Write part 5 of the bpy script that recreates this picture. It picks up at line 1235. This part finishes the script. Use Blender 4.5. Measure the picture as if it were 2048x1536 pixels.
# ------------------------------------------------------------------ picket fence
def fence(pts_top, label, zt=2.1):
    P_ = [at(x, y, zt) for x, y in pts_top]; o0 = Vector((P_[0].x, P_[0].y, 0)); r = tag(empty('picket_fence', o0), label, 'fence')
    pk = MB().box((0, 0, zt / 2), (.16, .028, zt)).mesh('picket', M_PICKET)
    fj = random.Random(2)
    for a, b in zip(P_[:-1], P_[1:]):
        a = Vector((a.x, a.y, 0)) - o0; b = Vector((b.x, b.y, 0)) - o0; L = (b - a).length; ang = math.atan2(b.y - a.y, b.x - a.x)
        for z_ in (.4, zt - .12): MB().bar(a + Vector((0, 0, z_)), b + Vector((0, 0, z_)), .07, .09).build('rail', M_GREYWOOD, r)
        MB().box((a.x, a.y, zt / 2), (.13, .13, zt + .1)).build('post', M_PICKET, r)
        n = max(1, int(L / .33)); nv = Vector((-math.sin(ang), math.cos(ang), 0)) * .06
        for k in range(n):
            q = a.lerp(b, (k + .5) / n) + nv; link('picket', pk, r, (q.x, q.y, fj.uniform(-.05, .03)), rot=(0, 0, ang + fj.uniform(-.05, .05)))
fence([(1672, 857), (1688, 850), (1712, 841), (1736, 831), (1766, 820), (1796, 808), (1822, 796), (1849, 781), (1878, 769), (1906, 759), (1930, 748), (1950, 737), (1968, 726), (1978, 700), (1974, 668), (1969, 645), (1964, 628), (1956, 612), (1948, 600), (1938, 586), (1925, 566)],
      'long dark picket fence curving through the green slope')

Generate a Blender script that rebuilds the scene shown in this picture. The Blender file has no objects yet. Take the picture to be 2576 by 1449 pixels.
________
### [WHAT IS REQUIRED]
Send back each record exactly as it stands.

### [RESULT]
Write part 5 of the bpy script that recreates this picture. It picks up at line 1235. This part finishes the script. Use Blender 4.5. Measure the picture as if it were 2048x1536 pixels.
# ------------------------------------------------------------------ picket fence
def fence(pts_top, label, zt=2.1):
    P_ = [at(x, y, zt) for x, y in pts_top]; o0 = Vector((P_[0].x, P_[0].y, 0)); r = tag(empty('picket_fence', o0), label, 'fence')
    pk = MB().box((0, 0, zt / 2), (.16, .028, zt)).mesh('picket', M_PICKET)
    fj = random.Random(2)
    for a, b in zip(P_[:-1], P_[1:]):
        a = Vector((a.x, a.y, 0)) - o0; b = Vector((b.x, b.y, 0)) - o0; L = (b - a).length; ang = math.atan2(b.y - a.y, b.x - a.x)
        for z_ in (.4, zt - .12): MB().bar(a + Vector((0, 0, z_)), b + Vector((0, 0, z_)), .07, .09).build('rail', M_GREYWOOD, r)
        MB().box((a.x, a.y, zt / 2), (.13, .13, zt + .1)).build('post', M_PICKET, r)
        n = max(1, int(L / .33)); nv = Vector((-math.sin(ang), math.cos(ang), 0)) * .06
        for k in range(n):
            q = a.lerp(b, (k + .5) / n) + nv; link('picket', pk, r, (q.x, q.y, fj.uniform(-.05, .03)), rot=(0, 0, ang + fj.uniform(-.05, .05)))
fence([(1672, 857), (1688, 850), (1712, 841), (1736, 831), (1766, 820), (1796, 808), (1822, 796), (1849, 781), (1878, 769), (1906, 759), (1930, 748), (1950, 737), (1968, 726), (1978, 700), (1974, 668), (1969, 645), (1964, 628), (1956, 612), (1948, 600), (1938, 586), (1925, 566)],
      'long dark picket fence curving through the green slope')

Generate a Blender script that rebuilds the scene shown in this picture. The Blender file has no objects yet. Take the picture to be 2576 by 1449 pixels.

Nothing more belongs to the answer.